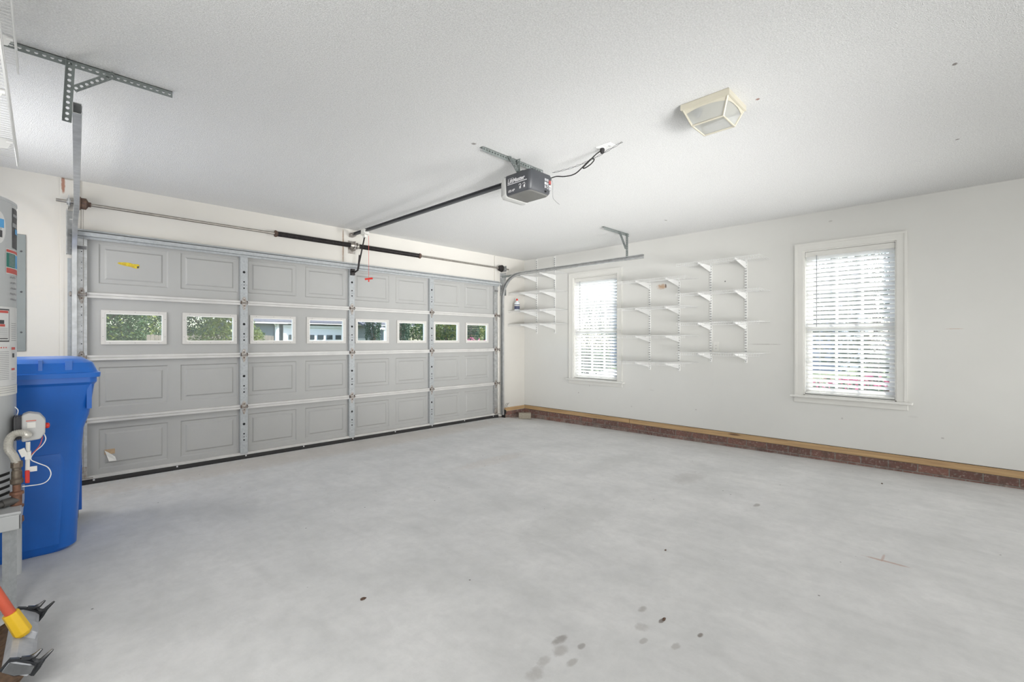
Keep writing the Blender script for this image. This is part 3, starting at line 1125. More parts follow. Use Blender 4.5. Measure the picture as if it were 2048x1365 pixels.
b = MB()
b.tube([(2.606, 5.075, 2.22), (2.607, 5.105, 2.09), (2.608, 5.13, 2.045), (2.61, 5.19, 2.035), (2.612, 5.255, 2.045)], .011, 6)
b.box(2.590, 2.634, 5.245, DY, 2.000, 2.075)
b.cyl((2.580, 5.250, 2.04), (2.640, 5.250, 2.04), .010, n=8)
b.build('curved_arm', M['spring'], op)
b = MB()
b.tube([(2.645, 4.935, 2.43), (2.648, 4.937, 2.2), (2.647, 4.935, 1.935)], .0020, 6)
cordp = b.build('release_cord', M['red'], op)
b = MB()
b.cyl((2.612, 4.96, 1.925), (2.682, 4.91, 1.937), .011, n=8)
b.cyl((2.647, 4.935, 1.925), (2.647, 4.935, 1.895), .008, n=8)
b.build('release_handle', M['redpl'], cordp, smooth=True, label='red pull handle')

h3 = thing('ceiling_bracket', 'perforated steel ceiling bracket from which the opener hangs', 'ceiling bracket', (2.5, 2.38, H))
perf_angle((2.137, 2.388, H - .0005), (1, 0, 0), (0, 0, -1), (0, 1, 0), .64).build('cross_bar', M['dark_galv'], h3)
perf_angle((2.470, 2.382, H - .004), (0, 0, -1), (1, 0, 0), (0, -1, 0), .105, .034).build('drop_bar', M['dark_galv'], h3)
perf_angle((2.375, 2.378, H - .012), (.10, .0, -.10), (.10, 0, .10), (0, -1, 0), .135, .028).build('diagonal_brace', M['dark_galv'], h3)
b = MB()
perf_strip((2.46, 2.20, Z1 + .002), (0, 1, 0), (1, 0, 0), .30, .03, .0262, .0065, (0, 0, 1), mb=b)
perf_strip((2.45, 2.30, Z1 + .005), (1, 0, 0), (0, 1, 0), .22, .03, .0262, .0065, (0, 0, 1), mb=b)
b.build('hanger_strap', M['dark_galv'], h3)

# power cord, ceiling outlet, bell wire
ou = thing('ceiling_outlet', 'white outlet plate on the ceiling with a black plug in it', 'outlet', (2.735, 1.78, H))
MB().box(2.700, 2.770, 1.722, 1.838, H - .006, H).build('outlet_plate', M['white_pl'], ou, bev=.002)
for yy in (1.752, 1.808):
    b = MB()
    b.box(2.720, 2.750, yy - .017, yy + .017, H - .009, H - .005)
    b.box(2.727, 2.730, yy - .006, yy + .004, H - .0095, H - .008, 1).box(2.740, 2.743, yy - .006, yy + .004, H - .0095, H - .008, 1)
    b.build('socket', [M['white_pl'], M['ink']], ou)


def smooth_path(pts, n=8):
    P = [Vector(p) for p in pts]
    P = [P[0] * 2 - P[1]] + P + [P[-1] * 2 - P[-2]]
    out = []
    for i in range(1, len(P) - 2):
        for k in range(n):
            t = k / n
            a, c, d, e = P[i - 1], P[i], P[i + 1], P[i + 2]
            out.append(.5 * ((2 * c) + (d - a) * t + (2 * a - 5 * c + 4 * d - e) * t * t + (3 * c - a - 3 * d + e) * t ** 3))
    out.append(P[-2])
    return out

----

What you are asked to do. Return, unchanged, the lines from the first line of the material through the line that holds "label='red pull handle')", inclusive, omitting pictures.

Answer.
Keep writing the Blender script for this image. This is part 3, starting at line 1125. More parts follow. Use Blender 4.5. Measure the picture as if it were 2048x1365 pixels.
b = MB()
b.tube([(2.606, 5.075, 2.22), (2.607, 5.105, 2.09), (2.608, 5.13, 2.045), (2.61, 5.19, 2.035), (2.612, 5.255, 2.045)], .011, 6)
b.box(2.590, 2.634, 5.245, DY, 2.000, 2.075)
b.cyl((2.580, 5.250, 2.04), (2.640, 5.250, 2.04), .010, n=8)
b.build('curved_arm', M['spring'], op)
b = MB()
b.tube([(2.645, 4.935, 2.43), (2.648, 4.937, 2.2), (2.647, 4.935, 1.935)], .0020, 6)
cordp = b.build('release_cord', M['red'], op)
b = MB()
b.cyl((2.612, 4.96, 1.925), (2.682, 4.91, 1.937), .011, n=8)
b.cyl((2.647, 4.935, 1.925), (2.647, 4.935, 1.895), .008, n=8)
b.build('release_handle', M['redpl'], cordp, smooth=True, label='red pull handle')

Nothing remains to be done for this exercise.